Były szef kancelarii premiera Tomasz Arabski nie skorzystał z okazji, by dowieść swojej niewinności – uważa Piotr Walentynowicz, jeden z oskarżycieli prywatnych w procesie ws. organizacji wizyty prezydenta Lecha Kaczyńskiego w Katyniu 10 kwietnia 2010 r.

Arabski, oskarżony o niedopełnienie obowiązków, w czwartek przed sądem nie przyznał się do winy, złożył krótkie oświadczenie i opuścił sąd (ma takie prawo - PAP).

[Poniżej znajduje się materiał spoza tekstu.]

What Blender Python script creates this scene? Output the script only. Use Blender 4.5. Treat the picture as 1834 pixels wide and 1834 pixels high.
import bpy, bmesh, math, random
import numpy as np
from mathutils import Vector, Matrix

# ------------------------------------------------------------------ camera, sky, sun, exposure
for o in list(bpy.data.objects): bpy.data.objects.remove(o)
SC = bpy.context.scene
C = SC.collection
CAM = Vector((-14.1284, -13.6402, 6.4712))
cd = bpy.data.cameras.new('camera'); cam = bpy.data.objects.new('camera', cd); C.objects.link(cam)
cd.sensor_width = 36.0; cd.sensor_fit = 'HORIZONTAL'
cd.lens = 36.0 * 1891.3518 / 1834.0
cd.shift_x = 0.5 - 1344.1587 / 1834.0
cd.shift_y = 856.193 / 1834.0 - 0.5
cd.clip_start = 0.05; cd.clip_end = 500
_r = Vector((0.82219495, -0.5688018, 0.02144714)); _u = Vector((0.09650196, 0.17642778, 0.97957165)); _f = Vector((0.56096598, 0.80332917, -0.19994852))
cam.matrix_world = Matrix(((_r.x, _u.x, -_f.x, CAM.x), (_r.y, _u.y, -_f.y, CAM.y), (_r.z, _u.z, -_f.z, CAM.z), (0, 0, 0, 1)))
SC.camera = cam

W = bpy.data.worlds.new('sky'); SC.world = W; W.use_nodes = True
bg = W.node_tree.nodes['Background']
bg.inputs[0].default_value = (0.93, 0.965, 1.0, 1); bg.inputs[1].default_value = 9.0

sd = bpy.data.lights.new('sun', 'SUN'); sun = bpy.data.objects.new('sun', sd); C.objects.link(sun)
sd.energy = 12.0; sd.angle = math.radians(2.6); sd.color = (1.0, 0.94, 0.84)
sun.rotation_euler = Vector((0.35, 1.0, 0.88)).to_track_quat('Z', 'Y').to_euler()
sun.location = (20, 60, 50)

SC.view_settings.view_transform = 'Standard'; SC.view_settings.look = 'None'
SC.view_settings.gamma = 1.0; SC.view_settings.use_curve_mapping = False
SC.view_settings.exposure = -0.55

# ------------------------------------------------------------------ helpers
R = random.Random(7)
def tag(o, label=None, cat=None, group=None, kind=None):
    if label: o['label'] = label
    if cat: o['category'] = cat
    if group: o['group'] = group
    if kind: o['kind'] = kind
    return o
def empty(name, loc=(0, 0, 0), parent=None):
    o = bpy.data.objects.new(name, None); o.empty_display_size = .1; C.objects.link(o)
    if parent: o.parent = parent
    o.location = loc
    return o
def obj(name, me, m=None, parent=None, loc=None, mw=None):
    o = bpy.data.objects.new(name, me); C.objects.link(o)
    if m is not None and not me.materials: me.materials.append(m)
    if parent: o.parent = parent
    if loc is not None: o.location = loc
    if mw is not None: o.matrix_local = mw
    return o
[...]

Zdaniem Piotra Walentynowicza - wnuka Anny Walentynowicz, która zginęła w katastrofie smoleńskiej - postawa Arabskiego zaprzecza jego zapewnieniom, że to nie on organizował wizytę prezydenta Kaczyńskiego. "Jeśli jest niewinny, tak jak w swoim oświadczeniu powiedział, miał okazję tego dowieść, odpowiadając na pytania oskarżycieli. Skoro tego nie uczynił, pozostawił wielką furtkę na domysły w stylu wiarygodności jego oświadczenia" – powiedział Walentynowicz dziennikarzom w przerwie czwartkowej rozprawy.

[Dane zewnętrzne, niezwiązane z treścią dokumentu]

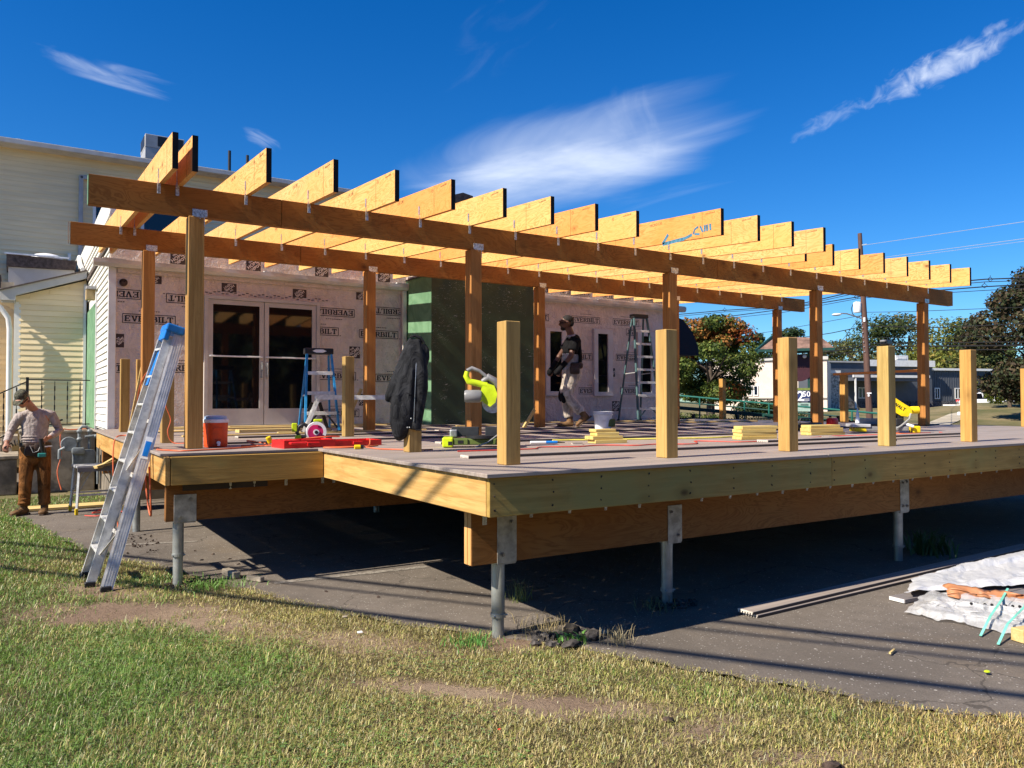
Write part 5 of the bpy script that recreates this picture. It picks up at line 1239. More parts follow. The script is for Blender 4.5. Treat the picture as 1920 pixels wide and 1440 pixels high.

Dodał, że Arabski "miał możliwość odpowiedzieć na pytania oskarżycieli i udowodnić przed sądem swoją niewinność, jednak nie skorzystał z tej możliwości, co podaje pod wielką wątpliwość jego oświadczenie".

Zdaniem Walentynowicza Arabski lekceważy sąd, rodziny i ofiary katastrofy smoleńskiej. "Okazał wiele ignorancji w tym wszystkim, wykazał brak szacunku dla stanowiska, które wówczas pełnił" – uważa Walentynowicz.

Wytknął on Arabskiemu, że dopiero w czwartek stawił się przed sądem (był wzywany już na czerwcową rozprawę - przyp.red). "Szkoda, że tak długo panu Arabskiemu zajęło dojście do tego, że od kiedy jego kolega Donald Tusk stracił władzę w kraju, nie jest już człowiekiem, który jest ponad prawem, tylko jest człowiekiem, który podlega prawu" – powiedział Piotr Walentynowicz.